§ **WORK TO BE COMPLETED**
Reproduce each line of the material exactly, minus any picture.

[Start of COLLECTED DATA]

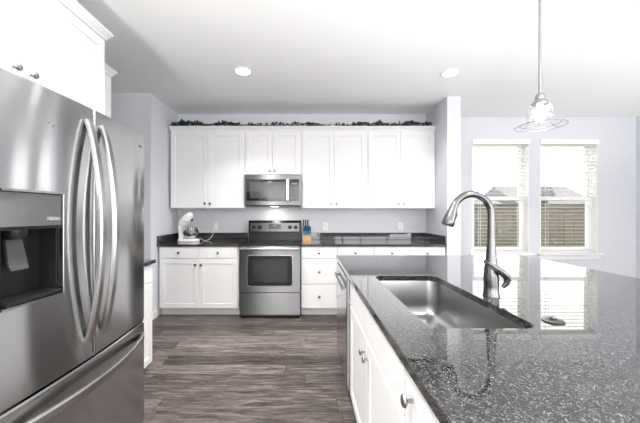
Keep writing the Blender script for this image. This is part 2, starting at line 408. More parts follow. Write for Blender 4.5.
def cabinet(name, label, cat, loc, rz, w, depth, z0, z1, fronts, group, toe=0.0, hollow=False, plain_ends=True):
    e = thing(name, label, cat, loc, rz, group)
    zb = toe if toe else z0
    if hollow:
        t = .018
        b = MB().box(0, t, .0, depth, zb, z1).box(w-t, w, 0, depth, zb, z1).box(t, w-t, 0, depth, zb, zb+t).box(t, w-t, depth-t, depth, zb+t, z1).box(t, w-t, 0, .02, zb+t, z1)
    else: b = MB().box(0, w, 0, depth, zb, z1)
    b.build('body', WHITE, e)
    if toe: MB().box(0, w, .06, depth, 0.001, toe).build('toe_kick', WHITE, e)
    for f in fronts:
        kind, a, b_, c, d = f[:5]; g = .0018
        if kind == 'door': o = shaker(a+g, b_-g, c+g, d-g).build('door', WHITE, e)
        elif kind == 'drawer': o = slab(a+g, b_-g, c+g, d-g).build('drawer', WHITE, e)
        else: o = slab(a+g, b_-g, c+g, d-g).build('false_front', WHITE, e)
        for (kx, kz) in f[5:]: knob(o, kx, -.02, kz)
    return e
CT = .914; CB = .884
# --- wall run, base units (front plane y = 3.80)
YF = 3.80
Zd0, Zdr, Ztop = .10, .728, .876
def lx(x, x0): return x-x0
x0 = -1.872
cabinet('base_cabinet', 'white two-door base cabinet with two drawers, left of the range', 'cabinet', (x0, YF, 0), 0, 1.008, .595, 0, CB-.001,
        [('drawer', .02, .508, .735, Ztop, (lx(-1.614, x0), .806)), ('drawer', .508, 1.0, .735, Ztop, (lx(-1.118, x0), .806)),
         ('door', .02, .508, .105, .728, (.508-.035, .655)), ('door', .508, 1.0, .105, .728, (.508+.035, .655))], 'base cabinets on the back wall', toe=.1)
x0 = -.075
cabinet('base_cabinet', 'white base cabinet with a stack of three drawers, right of the range', 'cabinet', (x0, YF, 0), 0, .453, .595, 0, CB-.001,
        [('drawer', .004, .45, .735, Ztop, (.227, .806)), ('drawer', .004, .45, .413, .728, (.227, .565)), ('drawer', .004, .45, .105, .406, (.227, .255))], 'base cabinets on the back wall', toe=.1)
x0 = .379
cabinet('base_cabinet', 'narrow white one-door base cabinet mostly hidden behind the far end of the island', 'cabinet', (x0, YF, 0), 0, .463, .595, 0, CB-.001,
        [('drawer', .003, .46, .735, Ztop, (.23, .806)), ('door', .003, .46, .105, .728, (.05, .655))], 'base cabinets on the back wall', toe=.1)
x0 = .843
cabinet('base_cabinet', 'wide white base cabinet behind the island, ending at the right wall', 'cabinet', (x0, YF, 0), 0, .9, .595, 0, CB-.001,
        [('drawer', .003, .45, .735, Ztop, (.227, .806)), ('drawer', .45, .897, .735, Ztop, (.67, .806)),
         ('door', .003, .45, .105, .728, (.415, .655)), ('door', .45, .897, .105, .728, (.485, .655))], 'base cabinets on the back wall', toe=.1)
# --- wall run, upper units (body front y = 4.10, door face 4.08)
YU = 4.10; UB = 1.37; UT = 2.43; UD = YB-YU-.002
def upper(xa, xb, xm, label, zb=UB, kz=None):
    w = xb-xa-.001; kz = kz or zb+.065
    cabinet('upper_cabinet', label, 'cabinet', (xa, YU, 0), 0, w, UD, zb, UT,
            [('door', .012, xm-xa, zb+.004, UT-.012, (xm-xa-.036, kz)), ('door', xm-xa, w-.012, zb+.004, UT-.012, (xm-xa+.036, kz))], 'upper cabinets on the back wall')
upper(-1.865, -.851, -1.347, 'tall white two-door upper cabinet hanging above the stand mixer')
upper(-.850, -.077, -.469, 'short white two-door upper cabinet directly above the microwave', 1.828, 1.885)
upper(-.076, .820, .367, 'tall white two-door upper cabinet directly right of the microwave')
upper(.821, 1.748, 1.275, 'tall white two-door upper cabinet at the right end, against the side wall')
CROWN = [(-.002, 2.4305), (-.012, 2.4305), (-.016, 2.444), (-.034, 2.466), (-.040, 2.470), (-.040, 2.485), (-.002, 2.485)]
def crown_x(x0, x1, y):      # runs along X, projecting toward -Y
    return MB().prism([(y+a, z) for a, z in CROWN], x0, x1, 'X')
struct('trim_3', crown_x(-1.872, 1.748, YU).box(-1.865, 1.748, YU-.002, YB-.002, 2.4305, 2.44), WHITE)
# --- left wall: cabinet over the refrigerator, wall cabinet beyond it, base cabinet beyond the refrigerator (faces +X)
FX = -1.32
cabinet('refrigerator_top_cabinet', 'deep white two-door cabinet over the refrigerator', 'cabinet', (FX, .80, 0), PI/2, 1.144, .608, 1.86, UT,
        [('door', .012, .576, 1.875, UT-.012, (.53, 1.955)), ('door', .576, 1.132, 1.875, UT-.012, (.612, 1.955))], 'cabinets on the left wall')
def crown_left(name, fx, y0, y1, y_ret):
    mb = MB()
    P = [(fx-a, z) for a, z in CROWN]
    # front run along Y with a mitred return at y1
    R0 = [(fx-a, y0, z) for a, z in CROWN]; R1 = [(fx-a, y1-a, z) for a, z in CROWN]; R2 = [(-1.928, y1-a, z) for a, z in CROWN]
    mb.loft([R0, R1, R2]); return struct(name, mb, WHITE)
crown_left('trim_4', FX, .80, 1.944, 0)
cabinet('upper_cabinet', 'white wall cabinet on the left wall just past the refrigerator', 'cabinet', (-1.625, 1.99, 0), PI/2, .48, .303, UB, UT,
        [('door', .008, .472, UB+.004, UT-.012, (.06, UB+.065))], 'cabinets on the left wall')
crown_left('trim_5', -1.625, 1.99, 2.47, 0)
cabinet('base_cabinet', 'white base cabinet under the short counter past the refrigerator', 'cabinet', (FX, 1.835, 0), PI/2, .70, .608, 0, CB-.001,
        [('drawer', .01, .69, .735, Ztop, (.35, .806)), ('door', .01, .35, .06, .728, (.315, .655)), ('door', .35, .69, .06, .728, (.385, .655))], 'cabinets on the left wall', toe=.055)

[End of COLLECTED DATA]

§ **OUTPUT BELOW**
Keep writing the Blender script for this image. This is part 2, starting at line 408. More parts follow. Write for Blender 4.5.
def cabinet(name, label, cat, loc, rz, w, depth, z0, z1, fronts, group, toe=0.0, hollow=False, plain_ends=True):
    e = thing(name, label, cat, loc, rz, group)
    zb = toe if toe else z0
    if hollow:
        t = .018
        b = MB().box(0, t, .0, depth, zb, z1).box(w-t, w, 0, depth, zb, z1).box(t, w-t, 0, depth, zb, zb+t).box(t, w-t, depth-t, depth, zb+t, z1).box(t, w-t, 0, .02, zb+t, z1)
    else: b = MB().box(0, w, 0, depth, zb, z1)
    b.build('body', WHITE, e)
    if toe: MB().box(0, w, .06, depth, 0.001, toe).build('toe_kick', WHITE, e)
    for f in fronts:
        kind, a, b_, c, d = f[:5]; g = .0018
        if kind == 'door': o = shaker(a+g, b_-g, c+g, d-g).build('door', WHITE, e)
        elif kind == 'drawer': o = slab(a+g, b_-g, c+g, d-g).build('drawer', WHITE, e)
        else: o = slab(a+g, b_-g, c+g, d-g).build('false_front', WHITE, e)
        for (kx, kz) in f[5:]: knob(o, kx, -.02, kz)
    return e
CT = .914; CB = .884
# --- wall run, base units (front plane y = 3.80)
YF = 3.80
Zd0, Zdr, Ztop = .10, .728, .876
def lx(x, x0): return x-x0
x0 = -1.872
cabinet('base_cabinet', 'white two-door base cabinet with two drawers, left of the range', 'cabinet', (x0, YF, 0), 0, 1.008, .595, 0, CB-.001,
        [('drawer', .02, .508, .735, Ztop, (lx(-1.614, x0), .806)), ('drawer', .508, 1.0, .735, Ztop, (lx(-1.118, x0), .806)),
         ('door', .02, .508, .105, .728, (.508-.035, .655)), ('door', .508, 1.0, .105, .728, (.508+.035, .655))], 'base cabinets on the back wall', toe=.1)
x0 = -.075
cabinet('base_cabinet', 'white base cabinet with a stack of three drawers, right of the range', 'cabinet', (x0, YF, 0), 0, .453, .595, 0, CB-.001,
        [('drawer', .004, .45, .735, Ztop, (.227, .806)), ('drawer', .004, .45, .413, .728, (.227, .565)), ('drawer', .004, .45, .105, .406, (.227, .255))], 'base cabinets on the back wall', toe=.1)
x0 = .379
cabinet('base_cabinet', 'narrow white one-door base cabinet mostly hidden behind the far end of the island', 'cabinet', (x0, YF, 0), 0, .463, .595, 0, CB-.001,
        [('drawer', .003, .46, .735, Ztop, (.23, .806)), ('door', .003, .46, .105, .728, (.05, .655))], 'base cabinets on the back wall', toe=.1)
x0 = .843
cabinet('base_cabinet', 'wide white base cabinet behind the island, ending at the right wall', 'cabinet', (x0, YF, 0), 0, .9, .595, 0, CB-.001,
        [('drawer', .003, .45, .735, Ztop, (.227, .806)), ('drawer', .45, .897, .735, Ztop, (.67, .806)),
         ('door', .003, .45, .105, .728, (.415, .655)), ('door', .45, .897, .105, .728, (.485, .655))], 'base cabinets on the back wall', toe=.1)
# --- wall run, upper units (body front y = 4.10, door face 4.08)
YU = 4.10; UB = 1.37; UT = 2.43; UD = YB-YU-.002
def upper(xa, xb, xm, label, zb=UB, kz=None):
    w = xb-xa-.001; kz = kz or zb+.065
    cabinet('upper_cabinet', label, 'cabinet', (xa, YU, 0), 0, w, UD, zb, UT,
            [('door', .012, xm-xa, zb+.004, UT-.012, (xm-xa-.036, kz)), ('door', xm-xa, w-.012, zb+.004, UT-.012, (xm-xa+.036, kz))], 'upper cabinets on the back wall')
upper(-1.865, -.851, -1.347, 'tall white two-door upper cabinet hanging above the stand mixer')
upper(-.850, -.077, -.469, 'short white two-door upper cabinet directly above the microwave', 1.828, 1.885)
upper(-.076, .820, .367, 'tall white two-door upper cabinet directly right of the microwave')
upper(.821, 1.748, 1.275, 'tall white two-door upper cabinet at the right end, against the side wall')
CROWN = [(-.002, 2.4305), (-.012, 2.4305), (-.016, 2.444), (-.034, 2.466), (-.040, 2.470), (-.040, 2.485), (-.002, 2.485)]
def crown_x(x0, x1, y):      # runs along X, projecting toward -Y
    return MB().prism([(y+a, z) for a, z in CROWN], x0, x1, 'X')
struct('trim_3', crown_x(-1.872, 1.748, YU).box(-1.865, 1.748, YU-.002, YB-.002, 2.4305, 2.44), WHITE)
# --- left wall: cabinet over the refrigerator, wall cabinet beyond it, base cabinet beyond the refrigerator (faces +X)
FX = -1.32
cabinet('refrigerator_top_cabinet', 'deep white two-door cabinet over the refrigerator', 'cabinet', (FX, .80, 0), PI/2, 1.144, .608, 1.86, UT,
        [('door', .012, .576, 1.875, UT-.012, (.53, 1.955)), ('door', .576, 1.132, 1.875, UT-.012, (.612, 1.955))], 'cabinets on the left wall')
def crown_left(name, fx, y0, y1, y_ret):
    mb = MB()
    P = [(fx-a, z) for a, z in CROWN]
    # front run along Y with a mitred return at y1
    R0 = [(fx-a, y0, z) for a, z in CROWN]; R1 = [(fx-a, y1-a, z) for a, z in CROWN]; R2 = [(-1.928, y1-a, z) for a, z in CROWN]
    mb.loft([R0, R1, R2]); return struct(name, mb, WHITE)
crown_left('trim_4', FX, .80, 1.944, 0)
cabinet('upper_cabinet', 'white wall cabinet on the left wall just past the refrigerator', 'cabinet', (-1.625, 1.99, 0), PI/2, .48, .303, UB, UT,
        [('door', .008, .472, UB+.004, UT-.012, (.06, UB+.065))], 'cabinets on the left wall')
crown_left('trim_5', -1.625, 1.99, 2.47, 0)
cabinet('base_cabinet', 'white base cabinet under the short counter past the refrigerator', 'cabinet', (FX, 1.835, 0), PI/2, .70, .608, 0, CB-.001,
        [('drawer', .01, .69, .735, Ztop, (.35, .806)), ('door', .01, .35, .06, .728, (.315, .655)), ('door', .35, .69, .06, .728, (.385, .655))], 'cabinets on the left wall', toe=.055)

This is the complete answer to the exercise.